Vom Bahnhof aus will ich zuerst einen Blick Richtung Sittermündung werfen und steige die Strasse stadtabwärts Richtung Nordteil von Bischofszell. Bald erreiche ich die Sitterbrücke. Leider gibt es im Mündungsgebiet keinen Flussweg. Ich laufe ein Strässchen und einen Weg flussaufwärts, muss dort aber wieder wenden. Hangaufwärts gelange ich auf einen Wanderweg. Am einfachsten wäre es gewesen, vom Bahnhof einfach dem Wanderwegschild Richtung Eberswil, Tobelmühle, Gertau zu folgen.
In Gertau gibt es eine Fähre sowie eine Besenbeiz.
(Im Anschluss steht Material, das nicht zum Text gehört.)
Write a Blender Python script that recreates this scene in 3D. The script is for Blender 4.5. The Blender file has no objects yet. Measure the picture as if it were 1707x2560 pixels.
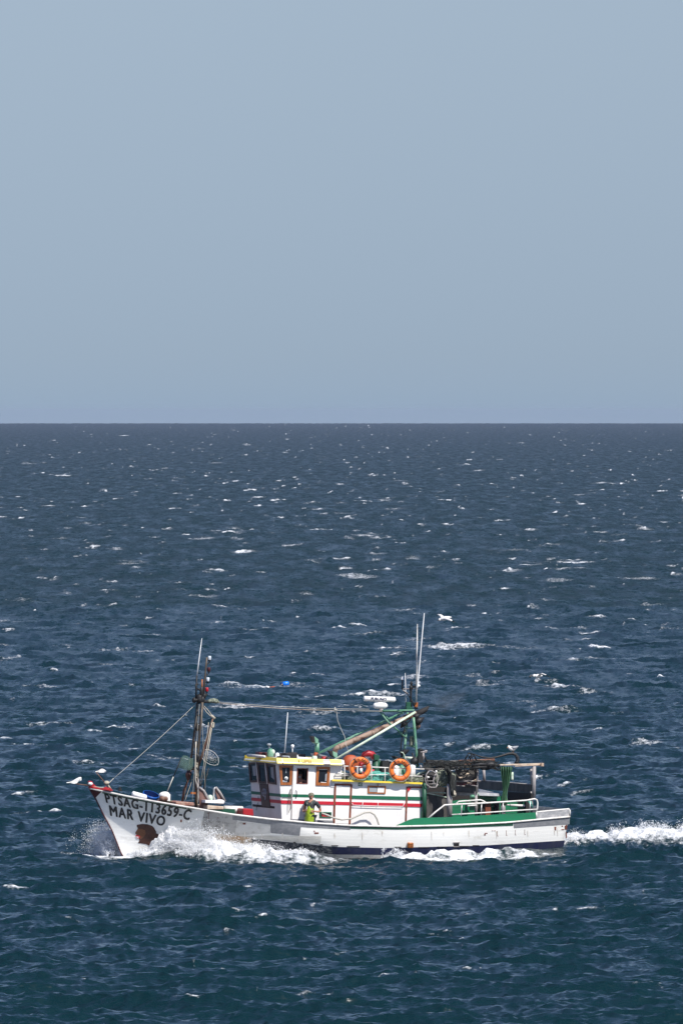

Wer der Sitter genau folgen will, wählt den Weg Richtung Muolen. Ich steige Richtung Bernhardszell via St. Pelagisberg auf. Dort befinden sich eine Wallfahrtskirche, ein Kur- und Exerzitienhaus sowie ein Restaurant der gehobenen Klasse. Vom Pelagisberg reicht der Blick zum Bodensee sowie bei Klarsicht in die Alpen. Dieser Aufstieg lohnt sich. Auf dem Weg ist an der Sitter auch die Ruine Alt Ramschag sichtbar.
Vom Pelagisberg geht der Weg nach Bernhardszell. Nach mehreren Minuten erreiche ich einen Weiler. Das Thurgauer Wanderwegschild gibt Richtung Winterberg, Bernhardszell an. Im nächsten Weiler steht ein St. Galler Wanderwegschild, welches nach Tannenberg, Engelsburg, St. Gallen zeigt. Ich bin verwirrt und frage mich, ob ich etwas übersehen habe. Ich laufe wieder zurück, aber es ist kein Irrtum meinerseits auszumachen. Die Wanderwegschilder spielen nur 1. April mit mir. Nahe Bernhardszell passiert der Wanderweg einen Truppenübungsplatz. Die Schlagbäume lassen vermuten, dass der Weg werktags gesperrt sein könnte und ein Umweg gemacht werden müsste, wenn das Militär übt.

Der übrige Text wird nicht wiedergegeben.